REQUIRED TASK -> From the entries below, please gather each line containing the string "Take".
— Start MATERIAL TO PROCESS —
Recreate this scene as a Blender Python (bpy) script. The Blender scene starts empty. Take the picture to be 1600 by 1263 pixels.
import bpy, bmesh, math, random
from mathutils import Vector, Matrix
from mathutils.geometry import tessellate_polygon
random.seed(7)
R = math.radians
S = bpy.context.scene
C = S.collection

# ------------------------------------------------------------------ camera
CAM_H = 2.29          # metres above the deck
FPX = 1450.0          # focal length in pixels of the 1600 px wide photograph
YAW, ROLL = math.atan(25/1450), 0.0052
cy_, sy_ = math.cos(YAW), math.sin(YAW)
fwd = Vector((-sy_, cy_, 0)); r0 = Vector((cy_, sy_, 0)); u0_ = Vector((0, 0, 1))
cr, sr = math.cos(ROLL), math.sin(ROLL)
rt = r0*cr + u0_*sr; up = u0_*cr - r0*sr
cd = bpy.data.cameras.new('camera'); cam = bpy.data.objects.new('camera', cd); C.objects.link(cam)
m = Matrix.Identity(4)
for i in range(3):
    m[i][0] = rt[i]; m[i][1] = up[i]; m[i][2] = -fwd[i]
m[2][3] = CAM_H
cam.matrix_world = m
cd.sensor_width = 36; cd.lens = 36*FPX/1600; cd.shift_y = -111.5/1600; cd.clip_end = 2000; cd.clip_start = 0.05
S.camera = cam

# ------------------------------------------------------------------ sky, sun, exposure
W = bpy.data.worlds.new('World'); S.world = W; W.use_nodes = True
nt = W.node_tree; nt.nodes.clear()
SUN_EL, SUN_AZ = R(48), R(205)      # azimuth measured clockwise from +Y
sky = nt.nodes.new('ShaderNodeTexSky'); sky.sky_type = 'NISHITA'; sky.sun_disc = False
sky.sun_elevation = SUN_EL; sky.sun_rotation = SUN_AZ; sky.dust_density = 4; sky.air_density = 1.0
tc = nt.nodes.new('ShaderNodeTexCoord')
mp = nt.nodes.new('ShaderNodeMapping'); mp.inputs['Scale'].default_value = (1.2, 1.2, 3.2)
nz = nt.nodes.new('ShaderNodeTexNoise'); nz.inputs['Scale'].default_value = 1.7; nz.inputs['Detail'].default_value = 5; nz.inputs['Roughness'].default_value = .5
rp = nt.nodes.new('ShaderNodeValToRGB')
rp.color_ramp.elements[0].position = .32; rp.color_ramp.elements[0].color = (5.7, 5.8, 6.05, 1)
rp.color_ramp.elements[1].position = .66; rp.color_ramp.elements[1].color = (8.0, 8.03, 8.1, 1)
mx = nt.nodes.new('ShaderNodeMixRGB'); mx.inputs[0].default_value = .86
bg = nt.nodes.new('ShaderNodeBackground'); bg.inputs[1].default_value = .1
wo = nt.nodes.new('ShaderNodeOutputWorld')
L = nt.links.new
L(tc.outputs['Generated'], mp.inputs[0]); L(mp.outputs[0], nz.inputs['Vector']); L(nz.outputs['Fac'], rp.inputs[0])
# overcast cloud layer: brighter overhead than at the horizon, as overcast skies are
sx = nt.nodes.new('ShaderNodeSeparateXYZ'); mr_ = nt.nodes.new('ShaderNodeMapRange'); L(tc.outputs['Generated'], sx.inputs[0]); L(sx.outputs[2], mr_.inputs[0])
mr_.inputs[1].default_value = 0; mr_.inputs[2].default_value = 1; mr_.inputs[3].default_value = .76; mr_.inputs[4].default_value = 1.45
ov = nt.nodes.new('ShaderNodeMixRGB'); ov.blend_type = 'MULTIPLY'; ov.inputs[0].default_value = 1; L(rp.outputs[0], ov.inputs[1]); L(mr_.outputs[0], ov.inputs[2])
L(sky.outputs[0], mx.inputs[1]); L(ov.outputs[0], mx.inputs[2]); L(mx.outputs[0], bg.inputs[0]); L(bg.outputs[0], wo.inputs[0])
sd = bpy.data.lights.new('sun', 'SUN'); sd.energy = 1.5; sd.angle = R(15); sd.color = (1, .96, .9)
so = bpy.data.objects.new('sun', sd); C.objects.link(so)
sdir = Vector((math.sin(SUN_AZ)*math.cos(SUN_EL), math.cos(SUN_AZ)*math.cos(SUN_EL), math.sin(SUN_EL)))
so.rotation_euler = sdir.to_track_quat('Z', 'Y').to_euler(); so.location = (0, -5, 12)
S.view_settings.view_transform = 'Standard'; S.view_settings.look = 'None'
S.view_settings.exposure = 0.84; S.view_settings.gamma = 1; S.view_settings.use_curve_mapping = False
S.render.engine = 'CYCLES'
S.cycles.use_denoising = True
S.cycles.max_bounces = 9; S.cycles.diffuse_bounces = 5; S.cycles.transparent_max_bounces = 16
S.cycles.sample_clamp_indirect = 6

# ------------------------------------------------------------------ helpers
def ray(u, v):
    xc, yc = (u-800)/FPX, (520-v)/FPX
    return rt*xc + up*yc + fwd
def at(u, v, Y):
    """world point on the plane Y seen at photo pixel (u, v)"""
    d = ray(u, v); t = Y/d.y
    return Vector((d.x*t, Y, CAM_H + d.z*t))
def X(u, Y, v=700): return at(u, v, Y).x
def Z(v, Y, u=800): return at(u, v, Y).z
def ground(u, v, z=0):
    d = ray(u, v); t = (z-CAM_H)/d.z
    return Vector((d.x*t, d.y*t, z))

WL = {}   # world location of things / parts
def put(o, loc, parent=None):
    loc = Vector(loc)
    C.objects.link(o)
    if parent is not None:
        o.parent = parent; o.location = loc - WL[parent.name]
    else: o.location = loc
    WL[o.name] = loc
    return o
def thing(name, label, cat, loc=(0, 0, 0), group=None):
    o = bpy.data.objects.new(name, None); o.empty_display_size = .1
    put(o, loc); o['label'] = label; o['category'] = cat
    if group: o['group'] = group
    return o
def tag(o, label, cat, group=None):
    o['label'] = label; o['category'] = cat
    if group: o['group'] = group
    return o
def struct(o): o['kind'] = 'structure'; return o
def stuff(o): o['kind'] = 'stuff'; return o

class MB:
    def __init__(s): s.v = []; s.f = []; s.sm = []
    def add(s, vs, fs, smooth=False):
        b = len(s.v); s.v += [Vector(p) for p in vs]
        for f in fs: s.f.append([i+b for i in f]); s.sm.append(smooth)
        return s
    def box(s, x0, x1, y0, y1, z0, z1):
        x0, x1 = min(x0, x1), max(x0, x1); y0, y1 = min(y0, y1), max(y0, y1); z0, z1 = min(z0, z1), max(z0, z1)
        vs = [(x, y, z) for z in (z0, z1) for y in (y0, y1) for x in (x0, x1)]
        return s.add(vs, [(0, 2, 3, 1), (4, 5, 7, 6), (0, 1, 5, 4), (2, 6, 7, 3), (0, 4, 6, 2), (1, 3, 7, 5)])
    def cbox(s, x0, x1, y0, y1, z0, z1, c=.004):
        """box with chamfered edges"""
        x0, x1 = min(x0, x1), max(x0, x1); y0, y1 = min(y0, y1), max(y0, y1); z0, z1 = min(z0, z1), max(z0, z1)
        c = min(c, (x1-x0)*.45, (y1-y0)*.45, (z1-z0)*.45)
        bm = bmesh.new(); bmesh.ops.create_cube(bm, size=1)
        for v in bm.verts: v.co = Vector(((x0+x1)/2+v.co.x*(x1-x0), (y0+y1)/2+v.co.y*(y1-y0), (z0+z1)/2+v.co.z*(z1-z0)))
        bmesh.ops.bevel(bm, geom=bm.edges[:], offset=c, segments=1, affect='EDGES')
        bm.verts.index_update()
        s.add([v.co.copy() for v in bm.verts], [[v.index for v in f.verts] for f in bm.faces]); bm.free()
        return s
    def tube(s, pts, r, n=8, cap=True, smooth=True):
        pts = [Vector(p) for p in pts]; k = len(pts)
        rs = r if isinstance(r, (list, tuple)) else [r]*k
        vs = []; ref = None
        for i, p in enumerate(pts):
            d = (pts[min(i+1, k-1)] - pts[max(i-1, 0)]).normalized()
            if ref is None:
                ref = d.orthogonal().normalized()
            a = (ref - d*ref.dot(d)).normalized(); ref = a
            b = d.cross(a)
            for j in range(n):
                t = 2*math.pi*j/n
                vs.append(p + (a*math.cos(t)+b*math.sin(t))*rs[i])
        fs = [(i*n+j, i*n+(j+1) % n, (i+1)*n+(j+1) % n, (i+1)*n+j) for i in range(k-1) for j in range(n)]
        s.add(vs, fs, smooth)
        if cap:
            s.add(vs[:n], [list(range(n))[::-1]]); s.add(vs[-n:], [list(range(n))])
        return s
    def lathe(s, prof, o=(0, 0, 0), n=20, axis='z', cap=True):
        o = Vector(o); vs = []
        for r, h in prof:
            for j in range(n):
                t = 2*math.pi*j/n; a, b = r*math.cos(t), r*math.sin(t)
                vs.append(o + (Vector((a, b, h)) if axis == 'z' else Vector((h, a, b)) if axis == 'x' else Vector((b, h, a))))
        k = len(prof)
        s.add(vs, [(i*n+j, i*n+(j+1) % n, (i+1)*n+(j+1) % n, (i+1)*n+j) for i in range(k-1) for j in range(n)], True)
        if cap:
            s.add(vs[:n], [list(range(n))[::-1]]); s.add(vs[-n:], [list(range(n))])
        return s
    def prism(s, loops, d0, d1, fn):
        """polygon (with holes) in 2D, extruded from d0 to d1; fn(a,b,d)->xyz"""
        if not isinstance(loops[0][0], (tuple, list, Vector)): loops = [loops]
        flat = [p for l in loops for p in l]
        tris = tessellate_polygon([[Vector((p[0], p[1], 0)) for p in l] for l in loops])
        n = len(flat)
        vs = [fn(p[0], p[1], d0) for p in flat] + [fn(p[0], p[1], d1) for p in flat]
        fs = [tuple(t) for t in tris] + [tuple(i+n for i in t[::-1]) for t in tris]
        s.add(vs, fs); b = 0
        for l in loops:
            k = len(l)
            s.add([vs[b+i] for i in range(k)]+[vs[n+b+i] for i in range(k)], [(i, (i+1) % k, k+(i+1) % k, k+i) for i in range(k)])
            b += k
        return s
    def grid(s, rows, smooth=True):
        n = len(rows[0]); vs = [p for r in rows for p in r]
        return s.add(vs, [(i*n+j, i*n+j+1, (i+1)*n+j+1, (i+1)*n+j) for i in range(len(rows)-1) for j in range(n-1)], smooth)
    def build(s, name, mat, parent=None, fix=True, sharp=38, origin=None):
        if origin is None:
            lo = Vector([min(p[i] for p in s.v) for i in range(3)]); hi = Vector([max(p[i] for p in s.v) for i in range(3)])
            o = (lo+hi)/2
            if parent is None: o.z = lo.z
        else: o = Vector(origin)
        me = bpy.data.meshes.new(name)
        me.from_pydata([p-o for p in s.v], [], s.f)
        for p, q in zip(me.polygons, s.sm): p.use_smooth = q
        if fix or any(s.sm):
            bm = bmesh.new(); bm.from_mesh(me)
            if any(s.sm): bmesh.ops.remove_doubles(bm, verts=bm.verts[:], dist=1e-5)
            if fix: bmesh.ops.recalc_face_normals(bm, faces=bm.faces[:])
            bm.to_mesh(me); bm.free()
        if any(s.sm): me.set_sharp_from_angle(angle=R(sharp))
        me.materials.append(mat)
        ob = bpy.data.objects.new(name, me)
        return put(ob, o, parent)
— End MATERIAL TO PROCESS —
— Start MATERIAL TO PROCESS —
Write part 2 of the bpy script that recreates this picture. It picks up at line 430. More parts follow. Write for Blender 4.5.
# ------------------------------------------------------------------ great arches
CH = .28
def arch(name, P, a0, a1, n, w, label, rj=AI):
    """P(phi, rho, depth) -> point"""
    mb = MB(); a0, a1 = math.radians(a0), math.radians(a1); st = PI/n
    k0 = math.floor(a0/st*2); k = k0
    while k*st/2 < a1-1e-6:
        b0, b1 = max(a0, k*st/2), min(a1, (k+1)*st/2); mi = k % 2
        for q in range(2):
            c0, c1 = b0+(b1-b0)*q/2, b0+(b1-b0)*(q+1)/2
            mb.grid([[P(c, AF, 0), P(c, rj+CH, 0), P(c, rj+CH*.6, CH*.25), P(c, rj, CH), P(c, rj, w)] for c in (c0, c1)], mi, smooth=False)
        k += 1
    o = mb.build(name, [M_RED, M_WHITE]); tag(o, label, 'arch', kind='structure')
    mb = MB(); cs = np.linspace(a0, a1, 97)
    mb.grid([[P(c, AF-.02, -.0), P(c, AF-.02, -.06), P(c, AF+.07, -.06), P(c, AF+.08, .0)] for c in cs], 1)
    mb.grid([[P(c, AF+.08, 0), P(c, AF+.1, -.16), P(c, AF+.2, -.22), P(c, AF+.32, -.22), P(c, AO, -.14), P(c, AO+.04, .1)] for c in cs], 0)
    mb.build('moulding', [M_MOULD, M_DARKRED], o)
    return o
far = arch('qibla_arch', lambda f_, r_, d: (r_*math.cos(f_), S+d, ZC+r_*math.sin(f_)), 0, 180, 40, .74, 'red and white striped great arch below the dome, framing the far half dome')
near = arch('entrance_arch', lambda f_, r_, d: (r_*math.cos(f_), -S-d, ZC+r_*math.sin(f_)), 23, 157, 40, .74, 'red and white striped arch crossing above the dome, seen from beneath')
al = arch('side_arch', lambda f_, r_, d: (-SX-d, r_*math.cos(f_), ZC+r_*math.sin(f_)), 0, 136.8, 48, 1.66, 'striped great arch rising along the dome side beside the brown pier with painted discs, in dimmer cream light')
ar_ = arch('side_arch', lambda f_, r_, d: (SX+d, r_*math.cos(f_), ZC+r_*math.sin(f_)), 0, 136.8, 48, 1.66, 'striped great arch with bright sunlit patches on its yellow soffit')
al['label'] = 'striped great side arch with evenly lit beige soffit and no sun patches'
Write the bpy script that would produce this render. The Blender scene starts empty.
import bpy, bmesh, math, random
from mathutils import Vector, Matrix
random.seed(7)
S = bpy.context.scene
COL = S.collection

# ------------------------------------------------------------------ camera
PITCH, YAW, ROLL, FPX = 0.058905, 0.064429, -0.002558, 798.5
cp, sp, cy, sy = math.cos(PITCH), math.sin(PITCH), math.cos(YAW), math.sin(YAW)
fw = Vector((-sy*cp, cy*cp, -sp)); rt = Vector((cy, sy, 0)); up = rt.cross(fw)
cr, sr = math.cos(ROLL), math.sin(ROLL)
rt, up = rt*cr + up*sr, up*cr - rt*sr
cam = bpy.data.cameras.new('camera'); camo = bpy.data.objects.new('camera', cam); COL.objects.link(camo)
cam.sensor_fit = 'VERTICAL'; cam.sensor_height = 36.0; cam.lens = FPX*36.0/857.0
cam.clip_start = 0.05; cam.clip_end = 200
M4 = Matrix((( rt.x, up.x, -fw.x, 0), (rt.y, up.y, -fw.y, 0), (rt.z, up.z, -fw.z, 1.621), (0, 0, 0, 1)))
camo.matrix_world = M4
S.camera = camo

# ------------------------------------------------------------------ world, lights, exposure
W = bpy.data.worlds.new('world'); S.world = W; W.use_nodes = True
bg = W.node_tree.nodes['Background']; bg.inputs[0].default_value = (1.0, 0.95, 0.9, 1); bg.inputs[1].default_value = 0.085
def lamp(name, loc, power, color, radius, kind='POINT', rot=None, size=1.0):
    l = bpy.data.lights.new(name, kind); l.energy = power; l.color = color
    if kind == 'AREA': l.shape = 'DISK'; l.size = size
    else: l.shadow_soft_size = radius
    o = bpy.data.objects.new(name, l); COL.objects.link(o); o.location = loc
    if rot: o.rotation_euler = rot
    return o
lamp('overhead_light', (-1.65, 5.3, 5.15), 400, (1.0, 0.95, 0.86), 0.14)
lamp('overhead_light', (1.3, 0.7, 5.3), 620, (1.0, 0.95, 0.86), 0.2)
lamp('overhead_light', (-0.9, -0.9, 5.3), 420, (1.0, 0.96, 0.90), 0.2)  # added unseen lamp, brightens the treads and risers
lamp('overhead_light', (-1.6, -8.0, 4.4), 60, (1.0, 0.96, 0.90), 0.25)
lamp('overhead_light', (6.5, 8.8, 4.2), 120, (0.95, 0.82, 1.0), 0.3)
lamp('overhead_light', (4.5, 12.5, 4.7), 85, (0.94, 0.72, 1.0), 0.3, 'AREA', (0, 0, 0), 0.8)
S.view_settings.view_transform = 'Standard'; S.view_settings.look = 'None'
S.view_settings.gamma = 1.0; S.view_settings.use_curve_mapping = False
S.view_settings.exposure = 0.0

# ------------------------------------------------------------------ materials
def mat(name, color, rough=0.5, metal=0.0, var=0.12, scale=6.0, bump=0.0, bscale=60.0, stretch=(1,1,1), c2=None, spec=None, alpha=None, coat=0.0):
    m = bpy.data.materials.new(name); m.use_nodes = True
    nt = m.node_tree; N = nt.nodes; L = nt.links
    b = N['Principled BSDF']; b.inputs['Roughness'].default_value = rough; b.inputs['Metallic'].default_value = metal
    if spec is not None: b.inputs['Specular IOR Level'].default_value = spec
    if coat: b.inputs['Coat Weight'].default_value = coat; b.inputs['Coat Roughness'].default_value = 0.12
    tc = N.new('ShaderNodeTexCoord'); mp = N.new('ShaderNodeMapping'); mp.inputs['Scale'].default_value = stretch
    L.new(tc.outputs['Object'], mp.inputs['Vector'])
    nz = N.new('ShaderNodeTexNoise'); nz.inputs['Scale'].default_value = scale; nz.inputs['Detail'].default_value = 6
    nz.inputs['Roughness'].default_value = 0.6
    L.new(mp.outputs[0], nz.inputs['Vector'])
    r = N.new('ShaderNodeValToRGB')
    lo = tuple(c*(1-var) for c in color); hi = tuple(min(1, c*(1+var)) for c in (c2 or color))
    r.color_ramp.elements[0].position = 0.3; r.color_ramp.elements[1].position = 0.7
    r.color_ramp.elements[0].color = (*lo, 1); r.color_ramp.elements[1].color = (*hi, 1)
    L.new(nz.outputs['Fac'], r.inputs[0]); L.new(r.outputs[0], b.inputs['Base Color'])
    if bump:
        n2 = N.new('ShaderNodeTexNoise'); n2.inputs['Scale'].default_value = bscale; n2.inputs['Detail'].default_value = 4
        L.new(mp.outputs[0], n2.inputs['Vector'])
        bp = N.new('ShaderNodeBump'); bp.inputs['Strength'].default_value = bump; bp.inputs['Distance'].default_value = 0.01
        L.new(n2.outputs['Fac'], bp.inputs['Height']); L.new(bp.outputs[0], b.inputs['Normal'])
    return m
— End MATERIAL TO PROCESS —
— Start MATERIAL TO PROCESS —
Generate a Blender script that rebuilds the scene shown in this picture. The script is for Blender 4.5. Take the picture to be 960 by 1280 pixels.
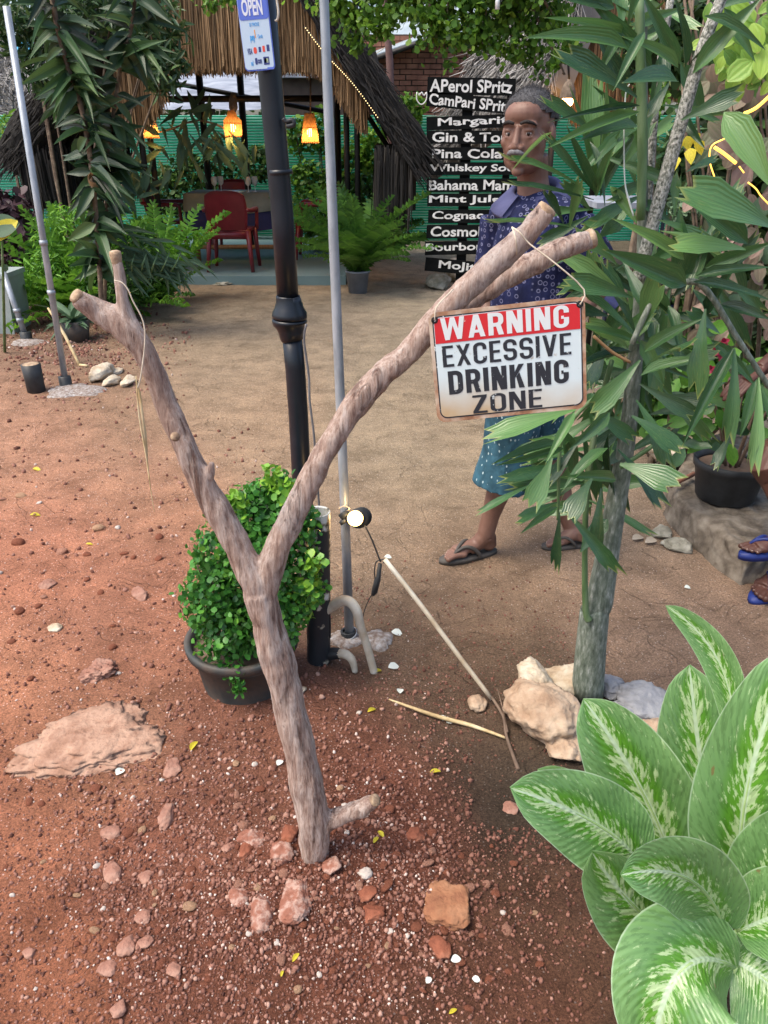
— End MATERIAL TO PROCESS —
SOLUTION ->
Recreate this scene as a Blender Python (bpy) script. The Blender scene starts empty. Take the picture to be 1600 by 1263 pixels.
Generate a Blender script that rebuilds the scene shown in this picture. The script is for Blender 4.5. Take the picture to be 960 by 1280 pixels.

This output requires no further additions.